Brookhaven is one of only nine high school districts participating in the program. Others are Booneville, Gulfport, Laurel, Meridian, Starkville-Oktibbeha, Oxford, Lafayette, Newton, Lee and Rankin counties. Community colleges partnering with high schools include Copiah-Lincoln, East Mississippi, Gulf Coast, Hinds, Itawamba, Jones, Meridian, Northeast and Northwest.

“Co-Lin is committed to working with C Spire and the Mississippi State University Research and Curriculum Unit’s new Center for Cyber Education on developing curriculum for coding,” said Co-Lin President Jane Hulon.

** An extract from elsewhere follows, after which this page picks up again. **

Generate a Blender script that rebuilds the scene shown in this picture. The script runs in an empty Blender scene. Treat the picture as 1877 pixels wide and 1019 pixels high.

Curriculum for the pilot program was derived from Base Camp Coding Academy, a non-profit coding academy that started a 12-month specialized computer coding training regimen for select high school students in 2016. Every graduate of the program, now in its third year, has received job offers from multiple employers.

The pilot program will be fully funded in the first year and partially funded in the second and third years by C Spire. The program will offer curriculum in coding, project management, collaboration and web design.

The stated goal of the three-year program is to deliver 93 percent more Mississippi graduates qualified for entry-level software development jobs than current programs.

The program plans to schedule an initial set of recruiting tours this month at participating high schools for interested students and potential local business and community group partners, along with summer workshops for teachers and community college instructors to discuss curriculum, job shadowing and real-world class projects for program participants.

C Spire representatives last year visited Brookhaven to talk about the benefits of coding academies.

“They can start college with a leg up and dive deeper into their career paths, or if a student doesn’t want to go to college, it will give them a shot at a great career,” public relations manager Scott Parenteau said at a meeting then. “We’ll definitely see economic growth and an expanding workforce.”

Bill Jacobs, a member of the Brookhaven-Lincoln County Chamber of Commerce’s Industrial Development Foundation, helped organize the meeting between C Spire reps and members of the IDF.

“This is a proud accomplishment for Brookhaven Schools and Copiah-Lincoln Community College for it allows Southwest Mississippi to be on the cutting edge of a new computer technology program here in Mississippi,” Jacobs said following C Spire’s announcement Monday. “It allows this area to be a leader in a vital area of education and training.

“This effort started a little over a year ago with Brookhaven school superintendent Ray Carlock and Co-Lin President Jane Hulon seeing and understanding the importance of such program for local students. Qualifying for the C Spire program was no easy task, so my hat is off to both Ray and Dr. Hulon and their staffs for making this happen. As this program matures and more students become involved, Brookhaven and Lincoln County will benefit with a pool of trained workers whom new and emerging industries are already desperately needing.”

C Spire representatives gave stats as proof of why computer science and coding are needed in the state’s high schools. Mississippi ranks 49th in technology, 49th in internet access and only 7 percent of Magnolia State high schools offer A&P computer science coursework. Meanwhile, there are almost 1,000 computing jobs open in Mississippi, but all the state’s major colleges combined turn out around 155 computer science graduates per year. The nation, likewise, is graduating around 40,000 computer science students per year to fill an estimated half-million computing jobs.

“There is a lot of energy and enthusiasm to make this approach a success for our state,” said Shelly Hollis, assistant director of the MSU Research and Curriculum Unit’s Center for Cyber Education. “We are using a creative, out-of-the-box approach to meet the real-world needs of students to land better jobs and for employers have more qualified workers now.”